== RECORDS PROVIDED
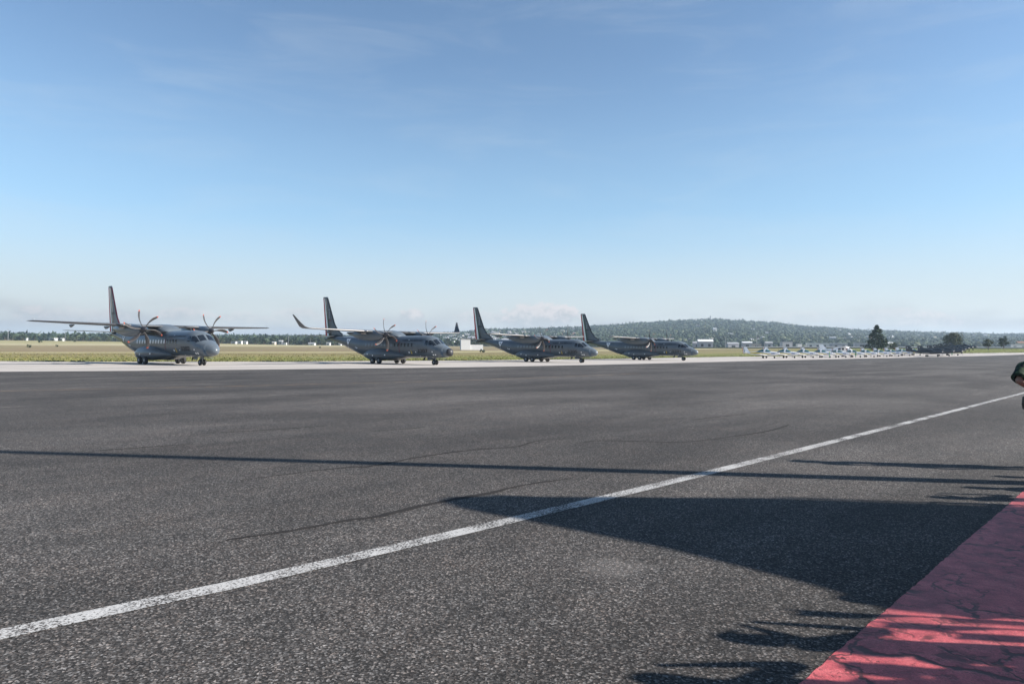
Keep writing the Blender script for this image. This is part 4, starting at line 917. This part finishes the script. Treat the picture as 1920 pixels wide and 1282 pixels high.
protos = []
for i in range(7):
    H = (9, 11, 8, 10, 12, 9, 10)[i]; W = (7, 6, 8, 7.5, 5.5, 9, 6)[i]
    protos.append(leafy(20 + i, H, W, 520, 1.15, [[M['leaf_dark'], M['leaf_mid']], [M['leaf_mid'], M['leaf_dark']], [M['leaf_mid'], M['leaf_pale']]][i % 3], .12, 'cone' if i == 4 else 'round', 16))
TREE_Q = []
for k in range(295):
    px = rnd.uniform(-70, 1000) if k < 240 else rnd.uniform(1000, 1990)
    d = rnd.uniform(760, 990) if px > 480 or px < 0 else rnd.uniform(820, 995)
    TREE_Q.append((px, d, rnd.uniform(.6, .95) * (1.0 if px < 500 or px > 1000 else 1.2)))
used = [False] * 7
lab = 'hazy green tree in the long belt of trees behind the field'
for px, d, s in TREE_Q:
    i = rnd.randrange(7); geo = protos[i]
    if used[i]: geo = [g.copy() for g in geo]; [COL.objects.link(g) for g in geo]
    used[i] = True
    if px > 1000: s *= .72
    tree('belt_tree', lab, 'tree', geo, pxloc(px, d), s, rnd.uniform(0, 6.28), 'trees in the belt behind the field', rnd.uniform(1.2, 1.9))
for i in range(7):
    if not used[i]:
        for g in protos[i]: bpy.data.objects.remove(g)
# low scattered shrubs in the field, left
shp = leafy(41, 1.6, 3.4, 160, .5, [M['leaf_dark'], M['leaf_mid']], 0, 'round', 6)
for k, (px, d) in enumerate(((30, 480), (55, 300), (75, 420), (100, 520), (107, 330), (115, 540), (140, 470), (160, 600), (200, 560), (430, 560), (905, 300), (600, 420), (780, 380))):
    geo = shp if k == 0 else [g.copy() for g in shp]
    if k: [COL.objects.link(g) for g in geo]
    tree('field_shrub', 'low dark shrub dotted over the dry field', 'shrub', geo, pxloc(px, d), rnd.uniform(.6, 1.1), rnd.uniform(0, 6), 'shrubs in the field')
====
== RECORDS PROVIDED
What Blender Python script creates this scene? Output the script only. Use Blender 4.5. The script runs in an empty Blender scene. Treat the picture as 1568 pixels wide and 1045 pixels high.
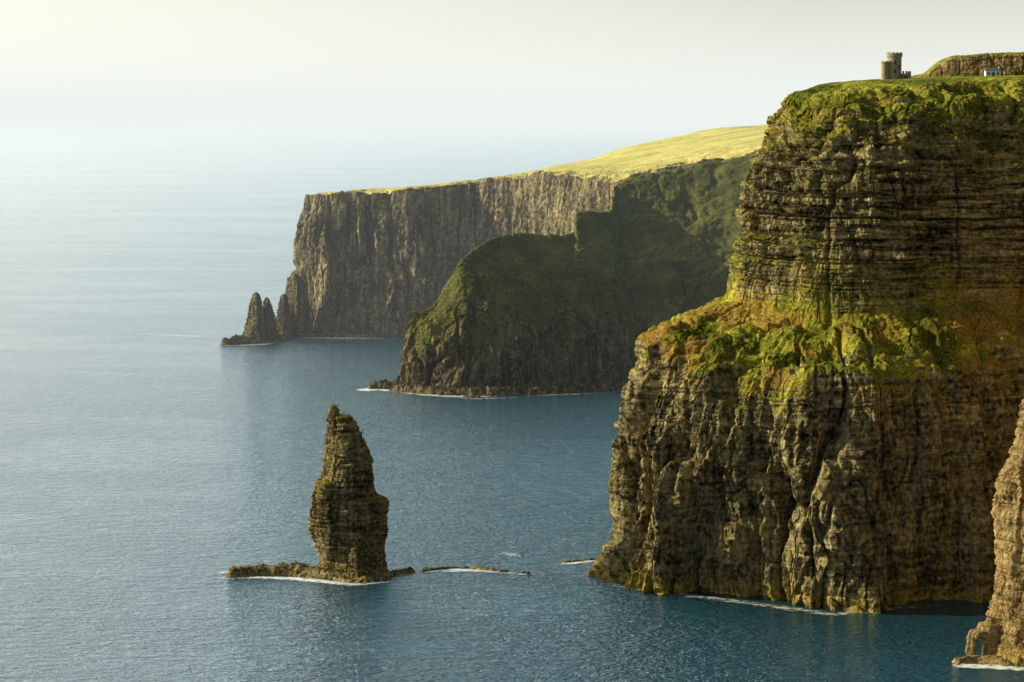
====
▶ [THE REQUEST]: Copy every line that contains the string "Treat".

▶ [ANSWER TO THE TASK]:
Keep writing the Blender script for this image. This is part 4, starting at line 917. This part finishes the script. Treat the picture as 1920 pixels wide and 1282 pixels high.
What Blender Python script creates this scene? Output the script only. Use Blender 4.5. The script runs in an empty Blender scene. Treat the picture as 1568 pixels wide and 1045 pixels high.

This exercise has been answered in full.